We also know that long-term yields began to trend lower in the second quarter of this year. This is indicated by the falling trend for 30-year yields on the chart at bottom right.

So… the asset price peak in 2000 trailed the low point for yields in 1998 by close to two years. The Nasdaq peaked in March of 2000, copper prices peaked at the end of September that year, and crude oil futures reached a cycle top between September and November. The 2-year lag argues that equity and/or commodity prices should have topped out around the start of the fourth quarter so this was fairly accurate.

Based on the low point for yields at the end of 2008 the argument points to a top for asset prices close to the end of this year. We are attempting to rationalize the 2-year lag with the ongoing down trend for long-term yields.

Let’s circle the wagons somewhat and come at this from another direction. If the entire argument actually works then what sectors should we be focusing on during the final quarter of this year? Should we be long the cyclicals because the 2-year lag argues for a cyclical peak around year end or… should we be focusing on defensive names to take advantage of falling yields?
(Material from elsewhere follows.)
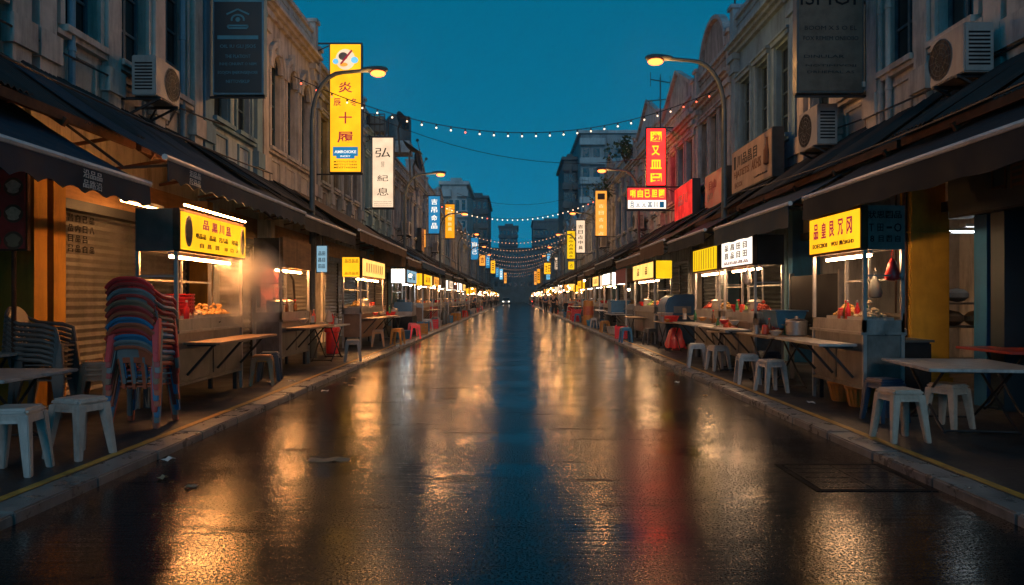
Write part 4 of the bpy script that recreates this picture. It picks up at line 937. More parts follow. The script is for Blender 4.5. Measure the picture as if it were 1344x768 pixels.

We probably won’t know the answers to our questions until six months from now but the sector that intrigues us the most at present is… the banks. Typically we distill ‘the banks’ down to the stock price of Wells Fargo although we did suggest yesterday that the ‘laggard banks’ (Citigroup, Mitsubishi UFJ, and Mizuho) were starting to perk up.

Why the banks? Because of where the bond market and gold are at present.

The bank have been weaker as yields have declined. When the banks are weaker the price of gold tends to rise. Fair enough.

If yields were ‘high’ and the price of gold was under duress then it would make sense that a trend change would include lower yields and higher gold prices. This kind of scenario favors the gold miners, of course, as well as the defensive stocks.

With yields currently ‘low’ and the price of gold ‘high’ (in our view) the most likely trend change coming out of October would be rising yields and downward pressure on gold. Both have everything to do with stock price strength for the banks so for the final quarter of this year we will pick both ‘the banks’ (WFC) and the ‘laggard banks’ (C, MTU, MFG) as our sector favorites.